We were wrong. So was Apple.

I eventually warmed to the Surface, and gave the Surface Pro 3 a nod as the “best tablet for work” in my 2014 roundup of the year’s best gadgets. Microsoft’s high-end tablets, as I came to appreciate, weren’t really meant to rival the iPad. They were meant to challenge the MacBook, and to give Windows a future beyond the PC. In that respect, they were actually more interesting—and potentially more important—than the iPad, whose sales have plateaued after seemingly filling the rather limited niche at which they were aimed.

Now it seems that Apple has come around to Microsoft’s way of thinking, too.

On Wednesday, the company announced two new iPads. One was the iPad Mini 4, an incremental offering so uninspiring that it rated barely two sentences in a two-hour-long event. The other—the one Apple was actually excited about—was the iPad Pro.

The name isn’t the only thing Apple’s new tablet shares in common with the Microsoft devices that obviously inspired it.

The iPad Pro’s screen measures 12.9 inches diagonally, making it far bigger than any tablet Apple has made before—but comparable in size as the 12-inch Microsoft Surface Pro 3. It features a split-screen mode for multitasking and is optimized for productivity apps like Microsoft Office.

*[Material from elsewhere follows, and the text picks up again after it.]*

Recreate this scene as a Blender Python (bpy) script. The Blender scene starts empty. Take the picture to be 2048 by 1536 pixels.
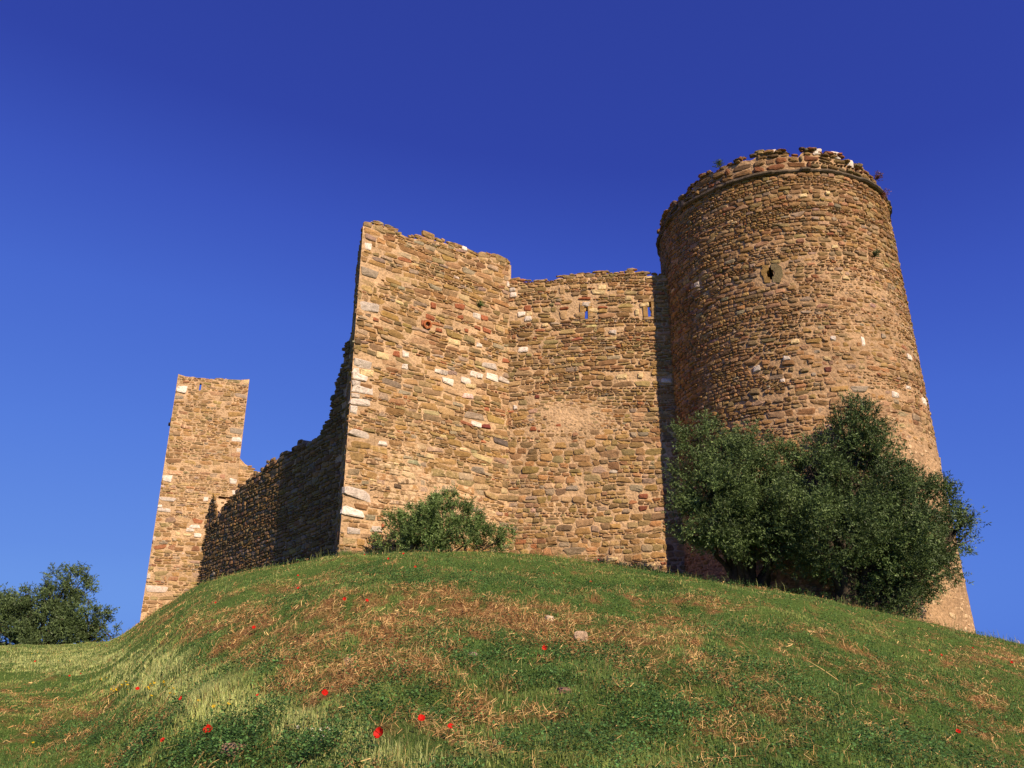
import bpy, math, random
import numpy as np

rs = np.random.RandomState(7)
scene = bpy.context.scene
COL = scene.collection
EYE = 1.6
TH = math.atan(0.3705)
CT, ST = math.cos(TH), math.sin(TH)
FPX = 1600.0

# ------------------------------------------------------------------ geometry helpers
def ray(px, py):
    v = 768.0 - py
    return (px - 1024.0), FPX * CT - v * ST, FPX * ST + v * CT

def at(px, py, Y):
    x, y, z = ray(px, py)
    return np.array([x / y * Y, Y, EYE + z / y * Y])

def proj(x, y, z):
    zz = z - EYE
    c = y * CT + zz * ST
    u = -y * ST + zz * CT
    c = np.maximum(c, 0.05)
    return 1024 + FPX * x / c, 768 - FPX * u / c

def on_plane(px, py, P0, d):
    """pixel -> (u along the wall, world z) on the vertical plane through P0 along d"""
    rx, ry, rz = ray(px, py)
    # P0 + d u = t (rx, ry)
    det = d[0] * (-ry) - (-rx) * d[1]
    bx, by = -P0[0], -P0[1]
    u = (bx * (-ry) - (-rx) * by) / det
    t = (d[0] * by - d[1] * bx) / det
    return u, EYE + t * rz

def hash2(ix, iy, seed):
    h = (ix.astype(np.int64) * 374761393 + iy.astype(np.int64) * 668265263 + seed * 974634777) & 0xffffffff
    h = ((h ^ (h >> 13)) * 1274126177) & 0xffffffff
    h = h ^ (h >> 16)
    return (h & 0xffff) / 65535.0

def vnoise(x, y, seed=0):
    x = np.asarray(x, float); y = np.asarray(y, float)
    ix = np.floor(x); iy = np.floor(y)
    fx = x - ix; fy = y - iy
    fx = fx * fx * (3 - 2 * fx); fy = fy * fy * (3 - 2 * fy)
    a = hash2(ix, iy, seed); b = hash2(ix + 1, iy, seed)
    c = hash2(ix, iy + 1, seed); d = hash2(ix + 1, iy + 1, seed)
    return (a + (b - a) * fx) * (1 - fy) + (c + (d - c) * fx) * fy

def fbm(x, y, seed=0, oct=4):
    s = 0; a = 0.5; t = 0
    for k in range(oct):
        s = s + a * vnoise(np.asarray(x) * 2 ** k + 17.3 * k, np.asarray(y) * 2 ** k - 9.1 * k, seed + k)
        t += a; a *= 0.5
    return s / t          # 0..1

def sstep(a, b, x):
    t = np.clip((np.asarray(x, float) - a) / (b - a), 0, 1)
    return t * t * (3 - 2 * t)

# ------------------------------------------------------------------ object helpers
class MB:
    """gathers vertices, faces, a colour and a material index for ONE mesh"""
    def __init__(s):
        s.v = []; s.c = []; s.loops = []; s.sizes = []; s.m = []; s.n = 0; s.e = []
    def add(s, verts, faces, col=None, mat=0, extra=0.0):
        verts = np.asarray(verts, float).reshape(-1, 3)
        faces = np.asarray(faces, np.int64)
        k = faces.shape[1]
        s.v.append(verts)
        if col is None: col = (1, 1, 1)
        col = np.asarray(col, float)
        if col.ndim == 1: col = np.tile(col, (len(verts), 1))
        s.c.append(col)
        s.e.append(np.full(len(verts), extra) if np.isscalar(extra) else np.asarray(extra, float))
        s.loops.append((faces + s.n).ravel())
        s.sizes.append(np.full(len(faces), k))
        s.m.append(np.full(len(faces), mat))
        s.n += len(verts)
    def build(s, name, mats, parent=None, smooth=False):
        me = bpy.data.meshes.new(name)
        v = np.concatenate(s.v); lo = np.concatenate(s.loops); sz = np.concatenate(s.sizes)
        me.vertices.add(len(v)); me.loops.add(len(lo)); me.polygons.add(len(sz))
        me.vertices.foreach_set('co', v.ravel().astype(np.float32))
        me.loops.foreach_set('vertex_index', lo.astype(np.int32))
        st = np.concatenate([[0], np.cumsum(sz)[:-1]])
        me.polygons.foreach_set('loop_start', st.astype(np.int32))
        me.polygons.foreach_set('loop_total', sz.astype(np.int32))
        me.polygons.foreach_set('material_index', np.concatenate(s.m).astype(np.int32))
        me.polygons.foreach_set('use_smooth', np.full(len(sz), smooth))
        ca = me.attributes.new('Col', 'FLOAT_COLOR', 'POINT')
        c4 = np.ones((len(v), 4), np.float32); c4[:, :3] = np.concatenate(s.c)
        ca.data.foreach_set('color', c4.ravel())
        ea = me.attributes.new('smear', 'FLOAT', 'POINT')
        ea.data.foreach_set('value', np.concatenate(s.e).astype(np.float32))
        me.update(calc_edges=True); me.validate()
        if not isinstance(mats, (list, tuple)): mats = [mats]
        for m in mats: me.materials.append(m)
        o = bpy.data.objects.new(name, me); COL.objects.link(o)
        if parent is not None: o.parent = parent
        return o

def empty(name, loc):
    o = bpy.data.objects.new(name, None); COL.objects.link(o)
    o.location = loc
    return o

def tag(o, label=None, cat=None, group=None, kind=None):
    if label: o['label'] = label
    if cat: o['category'] = cat
    if group: o['group'] = group
    if kind: o['kind'] = kind
    return o

# world matrices of the Empties are pure translations: parts are built in world space and shifted
def part(mb, name, mats, root, smooth=False):
    o = mb.build(name, mats, root, smooth)
    o.location = -root.location
    return o

# ------------------------------------------------------------------ materials
def new_mat(name):
    m = bpy.data.materials.new(name); m.use_nodes = True
    nt = m.node_tree; N = nt.nodes; L = nt.links
    return m, N, L, N['Principled BSDF']

def noise(N, L, scale, detail=4, rough=0.6, vec=None):
    n = N.new('ShaderNodeTexNoise'); n.inputs['Scale'].default_value = scale
    n.inputs['Detail'].default_value = detail; n.inputs['Roughness'].default_value = rough
    if vec is not None: L.new(vec, n.inputs['Vector'])
    return n

def ramp(N, L, src, stops):
    r = N.new('ShaderNodeValToRGB')
    while len(r.color_ramp.elements) < len(stops): r.color_ramp.elements.new(0.5)
    for e, (p, c) in zip(r.color_ramp.elements, stops):
        e.position = p
        e.color = (c[0], c[1], c[2], 1) if not np.isscalar(c) else (c, c, c, 1)
    L.new(src, r.inputs['Fac'])
    return r

def mixc(N, L, fac, a, b, mode='MIX'):
    m = N.new('ShaderNodeMix'); m.data_type = 'RGBA'; m.blend_type = mode
    for sock, val in ((m.inputs[0], fac), (m.inputs[6], a), (m.inputs[7], b)):
        if hasattr(val, 'links'): L.new(val, sock)
        elif np.isscalar(val): sock.default_value = val
        else: sock.default_value = (*val, 1)
    return m.outputs[2]

def mth(N, L, op, a, b=0.0):
    m = N.new('ShaderNodeMath'); m.operation = op; m.use_clamp = False
    for sock, val in ((m.inputs[0], a), (m.inputs[1], b)):
        if hasattr(val, 'links'): L.new(val, sock)
        else: sock.default_value = val
    return m.outputs[0]

MORTAR = (0.68, 0.475, 0.285)

def stone_material():
    m, N, L, B = new_mat('rubble_stone')
    geo = N.new('ShaderNodeNewGeometry'); P = geo.outputs['Position']
    at_ = N.new('ShaderNodeAttribute'); at_.attribute_name = 'Col'
    sm = N.new('ShaderNodeAttribute'); sm.attribute_name = 'smear'
    n1 = noise(N, L, 9, 6, 0.7, P)
    r1 = ramp(N, L, n1.outputs['Fac'], [(0.25, 0.55), (0.75, 1.4)])
    c = mixc(N, L, 1.0, at_.outputs['Color'], r1.outputs['Color'], 'MULTIPLY')
    n2 = noise(N, L, 34, 5, 0.75, P)
    r2 = ramp(N, L, n2.outputs['Fac'], [(0.3, 0.7), (0.7, 1.25)])
    c = mixc(N, L, 1.0, c, r2.outputs['Color'], 'MULTIPLY')
    # lime mortar dragged over the stone faces
    n3 = noise(N, L, 5.5, 8, 0.72, P)
    f = mth(N, L, 'ADD', n3.outputs['Fac'], sm.outputs['Fac'])
    rf = ramp(N, L, f, [(0.62, 0.0), (0.72, 1.0)])
    f2 = mth(N, L, 'MULTIPLY', rf.outputs['Color'], 0.85)
    c = mixc(N, L, f2, c, MORTAR)
    # dark lichen specks
    n4 = noise(N, L, 2.2, 9, 0.78, P)
    rl = ramp(N, L, n4.outputs['Fac'], [(0.56, 0.0), (0.66, 0.55)])
    c = mixc(N, L, rl.outputs['Color'], c, (0.10, 0.085, 0.06))
    L.new(c, B.inputs['Base Color'])
    B.inputs['Roughness'].default_value = 0.95
    B.inputs['Specular IOR Level'].default_value = 0.1
    nb = noise(N, L, 26, 8, 0.75, P)
    bp = N.new('ShaderNodeBump'); bp.inputs['Strength'].default_value = 0.9; bp.inputs['Distance'].default_value = 0.03
    L.new(nb.outputs['Fac'], bp.inputs['Height']); L.new(bp.outputs['Normal'], B.inputs['Normal'])
    return m

def mortar_material(name='lime_mortar', base=MORTAR, dark=(0.40, 0.265, 0.14)):
    m, N, L, B = new_mat(name)
    geo = N.new('ShaderNodeNewGeometry'); P = geo.outputs['Position']
    n1 = noise(N, L, 14, 8, 0.75, P)
    c = ramp(N, L, n1.outputs['Fac'], [(0.3, dark), (0.52, tuple(0.8 * k for k in base)), (0.7, base)]).outputs['Color']
    n2 = noise(N, L, 1.1, 6, 0.65, P)
    r2 = ramp(N, L, n2.outputs['Fac'], [(0.3, (0.66, 0.62, 0.6)), (0.65, (1.12, 1.05, 1.0))])
    c = mixc(N, L, 1.0, c, r2.outputs['Color'], 'MULTIPLY')
    vo = N.new('ShaderNodeTexVoronoi'); vo.inputs['Scale'].default_value = 11; L.new(P, vo.inputs['Vector'])
    rv = ramp(N, L, vo.outputs['Distance'], [(0.1, 0.72), (0.55, 1.1)])
    c = mixc(N, L, 0.7, c, rv.outputs['Color'], 'MULTIPLY')
    L.new(c, B.inputs['Base Color'])
    B.inputs['Roughness'].default_value = 0.97; B.inputs['Specular IOR Level'].default_value = 0.05
    h = mth(N, L, 'ADD', n1.outputs['Fac'], mth(N, L, 'MULTIPLY', vo.outputs['Distance'], -0.6))
    bp = N.new('ShaderNodeBump'); bp.inputs['Strength'].default_value = 0.9; bp.inputs['Distance'].default_value = 0.05
    L.new(h, bp.inputs['Height']); L.new(bp.outputs['Normal'], B.inputs['Normal'])
    return m

def attr_material(name, rough=0.8, transl=0.0, var=0.25, scale=3.0, spec=0.2):
    m, N, L, B = new_mat(name)
    at_ = N.new('ShaderNodeAttribute'); at_.attribute_name = 'Col'
    geo = N.new('ShaderNodeNewGeometry')
    n1 = noise(N, L, scale, 4, 0.6, geo.outputs['Position'])
    r = ramp(N, L, n1.outputs['Fac'], [(0.3, 1 - var), (0.7, 1 + var)])
    c = mixc(N, L, 1.0, at_.outputs['Color'], r.outputs['Color'], 'MULTIPLY')
    L.new(c, B.inputs['Base Color'])
    B.inputs['Roughness'].default_value = rough; B.inputs['Specular IOR Level'].default_value = spec
    if transl > 0:
        tr = N.new('ShaderNodeBsdfTranslucent'); L.new(c, tr.inputs['Color'])
        mx = N.new('ShaderNodeMixShader'); mx.inputs[0].default_value = transl
        out = N['Material Output']
        L.new(B.outputs[0], mx.inputs[1]); L.new(tr.outputs[0], mx.inputs[2]); L.new(mx.outputs[0], out.inputs['Surface'])
    return m

M_STONE = stone_material()
M_MORTAR = mortar_material()
M_MORTAR_B = mortar_material('weathered_mortar', (.57, .385, .225), (.30, .185, .10))
M_LEAF = attr_material('olive_leaf', 0.5, 0.18, 0.25, 1.6, 0.25)
M_GRASS = attr_material('grass_blade', 0.6, 0.35, 0.35, 2.6, 0.25)
M_STRAW = attr_material('dry_straw', 0.8, 0.1, 0.3, 2.0, 0.15)
M_BARK = attr_material('bark', 0.95, 0.0, 0.4, 14.0, 0.1)
M_PETAL = attr_material('poppy_petal', 0.6, 0.25, 0.1, 20.0, 0.2)
M_CLAY = attr_material('fired_clay', 0.9, 0.0, 0.3, 22.0, 0.1)
M_METAL = attr_material('dark_iron', 0.6, 0.0, 0.3, 22.0, 0.3)
M_ROCK = M_STONE

# ------------------------------------------------------------------ masonry
OCHRE = (0.37, 0.217, 0.083); TAN = (0.42, 0.265, 0.135); OLIVE = (0.265, 0.178, 0.09); BROWN = (0.255, 0.135, 0.062)
GREY = (0.335, 0.258, 0.185); RED = (0.34, 0.115, 0.055); CREAM = (0.66, 0.48, 0.25); WHITE = (0.74, 0.62, 0.52); DARK = (0.13, 0.085, 0.055)
PAL = np.array([OCHRE, TAN, OLIVE, BROWN, GREY, RED, CREAM, WHITE, DARK])
W_STD = np.array([.34, .26, .14, .11, .10, .012, .014, .004, .004])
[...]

And its two most notable accessories are—what else?—a keyboard cover and a stylus.

Just in case the parallels weren’t clear enough, Apple brought an actual Microsoft executive onstage during the iPad Pro launch Wednesday to demonstrate how well it runs Office.

Some Apple aficionados were quick to declare the new device a betrayal of the holy word of Steve Jobs, who once said of rival smartphones, “If you see a stylus, they blew it.” He felt the same about multitasking.

Other Apple fans embraced the new gospel of Tim Cook, who touted the Pro as “the most capable and powerful iPad we’ve ever created” and “the biggest news in iPad since the iPad.” (This about-face, by the way, was hilariously and presciently anticipated by cartoonist Joel Watson back when the first Surface came out.)

The iPad Pro is neither a betrayal of history nor a triumph of innovation. Rather, it’s Apple’s blatant attempt to lay claim to a device category that Microsoft pioneered: the business tablet.

That might sound like a bad thing. It isn’t.

As Joshua Topolsky pointed out in the New Yorker on Thursday, Apple’s greatest strength has long been the ability to repackage others’ ideas as its own magical inventions. It works for two reasons. One is Apple’s sheer market power: Its loyal customers will salivate over just about anything it tells them to. The other is that Apple puts a tremendous amount of thought and resources into improving upon what has come before. And it usually succeeds.

The iPad Pro may borrow a lot of ideas from the Surface, but its operating system is still iOS, with all the ease of use that entails. The Surface Pro 3 is a fine piece of hardware, but the iPad Pro is lighter despite its larger display, and it looks more polished. Which is the superior device remains to be tested, but no one will be surprised if it’s Apple’s.

That Apple has reversed itself and followed Microsoft’s lead on tablets might be viewed as a sign of weakness. It comes on the heels of a similar reversal on “phablets,” the oversized smartphone format that Samsung popularized and Apple first rejected and then adopted.

But I tend to see Apple’s flexibility in the Tim Cook era as a virtue. What Steve Jobs thought about a given product’s design five or 10 years ago is not a foolproof guide to what works in today’s marketplace. The iPad was built to be an elegant, touch-based device that offered an experience distinct from that of a smartphone or PC. But as smartphones got bigger and PCs lighter, it was getting squeezed from both sides. Its potential had been tapped.

Microsoft deserves credit for envisioning a new kind of tablet that would offer all the functionality of a laptop, but with a slimmer profile and a touchscreen. And Apple deserves credit for acknowledging a good idea wherever it finds one—even if that happens to be Redmond, Washington.